((

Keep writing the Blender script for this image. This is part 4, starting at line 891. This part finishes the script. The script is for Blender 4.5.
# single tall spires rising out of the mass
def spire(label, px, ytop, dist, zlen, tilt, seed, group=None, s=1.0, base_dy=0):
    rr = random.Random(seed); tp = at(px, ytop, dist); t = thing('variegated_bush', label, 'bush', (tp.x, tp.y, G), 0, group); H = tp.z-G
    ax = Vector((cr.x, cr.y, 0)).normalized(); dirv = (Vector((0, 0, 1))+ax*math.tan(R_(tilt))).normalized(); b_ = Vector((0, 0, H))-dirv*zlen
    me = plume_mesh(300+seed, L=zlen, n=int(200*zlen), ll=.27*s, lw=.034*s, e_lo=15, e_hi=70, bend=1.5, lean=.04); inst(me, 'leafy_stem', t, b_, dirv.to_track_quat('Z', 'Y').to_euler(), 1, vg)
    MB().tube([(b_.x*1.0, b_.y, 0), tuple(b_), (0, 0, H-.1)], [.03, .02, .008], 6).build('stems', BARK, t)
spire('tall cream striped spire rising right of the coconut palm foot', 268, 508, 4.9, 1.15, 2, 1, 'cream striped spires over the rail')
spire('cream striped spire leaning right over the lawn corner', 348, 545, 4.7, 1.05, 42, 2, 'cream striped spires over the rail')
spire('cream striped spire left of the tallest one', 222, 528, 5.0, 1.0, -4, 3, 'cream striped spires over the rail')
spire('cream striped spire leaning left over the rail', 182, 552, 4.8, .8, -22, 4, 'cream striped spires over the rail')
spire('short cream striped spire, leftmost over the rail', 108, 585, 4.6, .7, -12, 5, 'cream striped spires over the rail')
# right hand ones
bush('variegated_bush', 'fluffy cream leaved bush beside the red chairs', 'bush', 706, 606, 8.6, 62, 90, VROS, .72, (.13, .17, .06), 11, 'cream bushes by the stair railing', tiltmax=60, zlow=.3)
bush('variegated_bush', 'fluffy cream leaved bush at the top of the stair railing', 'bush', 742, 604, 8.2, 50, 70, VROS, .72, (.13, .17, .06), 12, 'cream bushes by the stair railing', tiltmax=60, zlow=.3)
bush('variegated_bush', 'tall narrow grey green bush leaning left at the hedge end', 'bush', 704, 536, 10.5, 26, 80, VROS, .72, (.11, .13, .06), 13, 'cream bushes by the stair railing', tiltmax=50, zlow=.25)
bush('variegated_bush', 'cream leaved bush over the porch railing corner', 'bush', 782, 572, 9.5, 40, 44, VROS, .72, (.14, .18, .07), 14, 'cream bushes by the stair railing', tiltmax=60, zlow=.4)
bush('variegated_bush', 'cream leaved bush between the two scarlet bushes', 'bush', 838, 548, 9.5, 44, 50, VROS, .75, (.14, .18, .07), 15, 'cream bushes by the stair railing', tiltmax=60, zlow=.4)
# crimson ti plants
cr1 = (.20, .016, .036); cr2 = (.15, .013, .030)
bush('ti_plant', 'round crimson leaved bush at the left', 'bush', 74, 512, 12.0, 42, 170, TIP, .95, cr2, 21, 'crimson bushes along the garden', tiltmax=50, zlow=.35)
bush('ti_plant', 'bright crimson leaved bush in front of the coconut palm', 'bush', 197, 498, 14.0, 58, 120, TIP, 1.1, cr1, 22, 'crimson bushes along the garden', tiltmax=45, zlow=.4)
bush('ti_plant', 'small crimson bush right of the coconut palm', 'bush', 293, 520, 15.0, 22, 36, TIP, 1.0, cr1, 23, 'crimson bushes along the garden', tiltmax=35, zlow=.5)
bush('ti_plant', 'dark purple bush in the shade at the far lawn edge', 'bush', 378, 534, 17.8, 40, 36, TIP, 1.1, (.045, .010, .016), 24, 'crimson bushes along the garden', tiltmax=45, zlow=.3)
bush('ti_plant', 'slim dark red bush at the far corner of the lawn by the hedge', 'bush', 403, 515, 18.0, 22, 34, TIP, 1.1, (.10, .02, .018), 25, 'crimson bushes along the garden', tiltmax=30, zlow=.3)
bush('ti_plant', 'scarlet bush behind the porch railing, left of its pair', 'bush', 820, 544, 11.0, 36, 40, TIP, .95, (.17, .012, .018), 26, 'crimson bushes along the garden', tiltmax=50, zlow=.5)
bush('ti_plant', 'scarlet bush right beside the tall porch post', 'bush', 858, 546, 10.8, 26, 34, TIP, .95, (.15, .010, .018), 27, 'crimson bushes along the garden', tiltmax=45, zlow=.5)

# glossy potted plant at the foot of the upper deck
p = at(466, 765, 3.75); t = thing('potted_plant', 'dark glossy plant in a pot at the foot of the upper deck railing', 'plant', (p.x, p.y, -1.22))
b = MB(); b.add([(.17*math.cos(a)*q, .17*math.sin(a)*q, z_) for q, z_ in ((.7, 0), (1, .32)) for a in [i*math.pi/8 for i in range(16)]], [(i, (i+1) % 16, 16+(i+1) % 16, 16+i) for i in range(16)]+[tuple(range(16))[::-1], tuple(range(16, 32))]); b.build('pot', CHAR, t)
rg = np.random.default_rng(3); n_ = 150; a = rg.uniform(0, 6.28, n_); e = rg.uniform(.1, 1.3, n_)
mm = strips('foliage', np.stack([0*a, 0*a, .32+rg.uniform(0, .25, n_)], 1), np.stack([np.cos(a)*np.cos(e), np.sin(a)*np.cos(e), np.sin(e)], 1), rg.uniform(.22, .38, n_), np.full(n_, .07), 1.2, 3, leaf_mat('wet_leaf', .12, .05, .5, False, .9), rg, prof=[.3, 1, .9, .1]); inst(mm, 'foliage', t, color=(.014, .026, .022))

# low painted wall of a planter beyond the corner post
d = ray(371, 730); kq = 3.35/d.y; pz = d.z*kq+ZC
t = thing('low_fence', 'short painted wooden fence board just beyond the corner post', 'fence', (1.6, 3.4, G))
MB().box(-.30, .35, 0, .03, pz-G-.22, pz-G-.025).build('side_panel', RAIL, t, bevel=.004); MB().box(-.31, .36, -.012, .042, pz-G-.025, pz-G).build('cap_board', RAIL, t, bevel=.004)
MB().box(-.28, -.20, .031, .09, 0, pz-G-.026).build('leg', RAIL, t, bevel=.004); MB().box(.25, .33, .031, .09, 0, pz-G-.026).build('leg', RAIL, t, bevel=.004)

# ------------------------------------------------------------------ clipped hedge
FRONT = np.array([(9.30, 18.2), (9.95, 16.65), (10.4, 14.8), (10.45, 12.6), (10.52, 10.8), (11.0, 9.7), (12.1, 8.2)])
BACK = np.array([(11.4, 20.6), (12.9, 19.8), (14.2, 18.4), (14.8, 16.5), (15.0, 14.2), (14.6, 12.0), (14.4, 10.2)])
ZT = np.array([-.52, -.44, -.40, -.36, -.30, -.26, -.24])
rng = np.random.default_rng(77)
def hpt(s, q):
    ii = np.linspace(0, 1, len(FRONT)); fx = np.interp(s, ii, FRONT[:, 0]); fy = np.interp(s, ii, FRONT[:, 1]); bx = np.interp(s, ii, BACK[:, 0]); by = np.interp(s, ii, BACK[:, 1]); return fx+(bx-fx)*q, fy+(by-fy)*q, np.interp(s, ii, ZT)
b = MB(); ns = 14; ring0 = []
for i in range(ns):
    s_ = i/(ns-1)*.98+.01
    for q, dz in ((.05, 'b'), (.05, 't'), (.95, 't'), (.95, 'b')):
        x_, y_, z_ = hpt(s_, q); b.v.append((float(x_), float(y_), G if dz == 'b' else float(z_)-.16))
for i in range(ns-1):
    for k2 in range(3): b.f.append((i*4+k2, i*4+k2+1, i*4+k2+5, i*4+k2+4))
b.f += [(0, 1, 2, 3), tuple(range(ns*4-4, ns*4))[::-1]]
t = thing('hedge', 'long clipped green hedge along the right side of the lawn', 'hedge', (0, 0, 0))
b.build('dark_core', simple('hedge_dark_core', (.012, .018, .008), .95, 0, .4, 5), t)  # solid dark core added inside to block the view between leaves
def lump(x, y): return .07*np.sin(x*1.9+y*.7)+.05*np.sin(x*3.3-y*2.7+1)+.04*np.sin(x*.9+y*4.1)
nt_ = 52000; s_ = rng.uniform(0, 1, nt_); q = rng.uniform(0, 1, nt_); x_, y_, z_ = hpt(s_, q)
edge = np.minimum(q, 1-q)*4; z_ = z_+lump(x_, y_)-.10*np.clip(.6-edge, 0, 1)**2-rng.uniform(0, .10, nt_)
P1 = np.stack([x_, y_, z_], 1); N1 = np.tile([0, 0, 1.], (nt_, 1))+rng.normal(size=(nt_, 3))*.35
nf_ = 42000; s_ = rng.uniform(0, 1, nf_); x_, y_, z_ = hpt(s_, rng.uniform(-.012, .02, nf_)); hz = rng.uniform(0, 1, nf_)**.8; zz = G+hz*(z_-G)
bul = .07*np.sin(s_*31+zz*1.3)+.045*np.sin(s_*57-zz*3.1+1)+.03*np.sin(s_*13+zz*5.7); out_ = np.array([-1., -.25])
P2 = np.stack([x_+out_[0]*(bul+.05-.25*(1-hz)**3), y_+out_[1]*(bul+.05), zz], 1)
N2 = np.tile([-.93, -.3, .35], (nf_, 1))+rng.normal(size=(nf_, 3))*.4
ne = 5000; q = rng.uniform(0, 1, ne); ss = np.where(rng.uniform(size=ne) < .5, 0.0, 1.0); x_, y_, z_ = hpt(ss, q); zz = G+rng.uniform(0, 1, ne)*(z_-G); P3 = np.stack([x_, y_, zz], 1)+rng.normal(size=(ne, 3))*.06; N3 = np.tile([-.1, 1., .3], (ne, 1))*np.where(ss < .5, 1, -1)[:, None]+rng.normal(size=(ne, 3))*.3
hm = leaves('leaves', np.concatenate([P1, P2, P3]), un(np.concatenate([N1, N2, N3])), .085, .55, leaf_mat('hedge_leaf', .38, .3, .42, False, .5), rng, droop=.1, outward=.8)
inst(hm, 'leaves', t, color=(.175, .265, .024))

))

* Aim
Give back exactly the stretch that opens on the line with "bush('ti_plant', 'dark purple" and closes on the line with "bush('ti_plant', 'scarlet bush right".

* Solved exercise
bush('ti_plant', 'dark purple bush in the shade at the far lawn edge', 'bush', 378, 534, 17.8, 40, 36, TIP, 1.1, (.045, .010, .016), 24, 'crimson bushes along the garden', tiltmax=45, zlow=.3)
bush('ti_plant', 'slim dark red bush at the far corner of the lawn by the hedge', 'bush', 403, 515, 18.0, 22, 34, TIP, 1.1, (.10, .02, .018), 25, 'crimson bushes along the garden', tiltmax=30, zlow=.3)
bush('ti_plant', 'scarlet bush behind the porch railing, left of its pair', 'bush', 820, 544, 11.0, 36, 40, TIP, .95, (.17, .012, .018), 26, 'crimson bushes along the garden', tiltmax=50, zlow=.5)
bush('ti_plant', 'scarlet bush right beside the tall porch post', 'bush', 858, 546, 10.8, 26, 34, TIP, .95, (.15, .010, .018), 27, 'crimson bushes along the garden', tiltmax=45, zlow=.5)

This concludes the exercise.